La seriedad, la templanza, la prudencia cuando esplenden, no parecen virtudes añejas, sino que, después de tantos estallidos, atolondramientos y zafacocas, lucen como novedades, huelen más a futuro que a pasado. Si la actividad política copiara esta manera de hacer las cosas, no estarían los políticos tan mal evaluados, ni serían despreciados por la gente.
Qué paradoja: por hacerse los simpáticos y los populares, han terminado por ganarse el desprecio y no el respeto del pueblo.
La sobriedad pareciera estar de vuelta. Ojalá se ponga de moda. El primer atisbo de ello fue Carmen Gloria Valladares, quien logró mantener la dignidad republicana en medio de la batahola patética en la instalación de la fracasada Convención Constituyente.
Los nombres de muchos y muchas que dirigieron esa Convención pasarán al olvido, pero los chilenos no nos olvidaremos de Carmen Gloria Valladares, como no nos olvidamos de nuestros profesores y profesoras serios, exigentes, que entienden que educar no es condescender con las pulsiones e impulsos primarios de sus alumnos, sino guiar, señalar un horizonte.
Hacer política también es educar; legislar y gobernar también es educar.

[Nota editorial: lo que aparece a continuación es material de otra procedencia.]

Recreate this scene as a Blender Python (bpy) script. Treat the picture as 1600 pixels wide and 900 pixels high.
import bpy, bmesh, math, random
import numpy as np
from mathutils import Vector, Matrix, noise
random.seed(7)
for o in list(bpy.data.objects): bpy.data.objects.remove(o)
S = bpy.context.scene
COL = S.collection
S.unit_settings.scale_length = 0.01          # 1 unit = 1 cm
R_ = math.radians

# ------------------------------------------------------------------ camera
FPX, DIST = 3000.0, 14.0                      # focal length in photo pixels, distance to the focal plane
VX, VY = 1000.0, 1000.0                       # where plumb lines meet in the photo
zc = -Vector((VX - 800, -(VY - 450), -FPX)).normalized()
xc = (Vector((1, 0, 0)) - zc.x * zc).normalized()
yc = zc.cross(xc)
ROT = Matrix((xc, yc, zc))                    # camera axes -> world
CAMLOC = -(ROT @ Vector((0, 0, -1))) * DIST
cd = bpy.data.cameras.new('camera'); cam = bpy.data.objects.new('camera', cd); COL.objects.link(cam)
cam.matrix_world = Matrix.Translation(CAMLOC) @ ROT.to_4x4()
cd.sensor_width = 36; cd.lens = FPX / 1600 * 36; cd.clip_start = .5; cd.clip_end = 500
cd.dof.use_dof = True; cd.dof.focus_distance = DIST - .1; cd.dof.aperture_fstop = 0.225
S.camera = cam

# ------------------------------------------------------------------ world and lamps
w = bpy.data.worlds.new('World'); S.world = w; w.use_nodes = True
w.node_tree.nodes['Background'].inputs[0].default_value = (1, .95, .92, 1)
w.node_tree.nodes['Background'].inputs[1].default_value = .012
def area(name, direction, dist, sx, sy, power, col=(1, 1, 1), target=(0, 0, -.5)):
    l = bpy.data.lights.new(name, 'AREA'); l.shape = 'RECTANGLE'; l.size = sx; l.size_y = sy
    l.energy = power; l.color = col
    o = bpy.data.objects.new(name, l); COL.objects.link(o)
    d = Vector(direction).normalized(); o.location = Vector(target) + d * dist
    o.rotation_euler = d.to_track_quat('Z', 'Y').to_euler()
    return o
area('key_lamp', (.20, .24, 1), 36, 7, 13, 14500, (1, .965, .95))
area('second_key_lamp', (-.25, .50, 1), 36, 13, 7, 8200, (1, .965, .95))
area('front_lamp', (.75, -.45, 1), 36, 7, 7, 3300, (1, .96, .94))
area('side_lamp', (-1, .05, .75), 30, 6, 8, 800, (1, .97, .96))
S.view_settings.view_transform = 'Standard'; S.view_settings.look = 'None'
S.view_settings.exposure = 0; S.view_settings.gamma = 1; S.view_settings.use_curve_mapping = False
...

La decadencia de la política y la educación han ido en una curva descendente paralela: las dos tienen que ver con la degradación de la palabra, del logos, y la falta de coraje y autoridad. Nos hemos ido llenando de palabrería hueca: el grito, la pachotada ha reemplazado el discurso y estamos llenos de profesores y padres que no se atreven a enseñar y políticos que no se atreven a hacer política seria.
Se ha instalado la creencia de que vociferar, insultar, destruir es la mejor manera de representar los malestares de la sociedad. La buena política se trata de lo contrario. Justamente porque hay malestar es que debe gobernar “phronesis” (prudencia) y no “hybris” (desmesura”), para darle una deriva no destructiva al malestar.
Lo más fácil es retroceder a la época de las cavernas, lo más difícil y trabajoso es construir diálogo democrático.
No se trata de lograr la unanimidad, de esconder las diferencias debajo de la alfombra, sino de elaborarlas y también las rabias, molestias, incluso odios —nuestra sombra—, que todos llevamos adentro. Esa es la alquimia de la democracia.
Los expertos han demostrado ser buenos alquimistas. Ojalá que los consejeros que sean electos puedan persistir en este espíritu y convertir nuestro barro en oro, y la larga crisis en que estamos empantanados hace tiempo, en una Constitución razonable y legítima.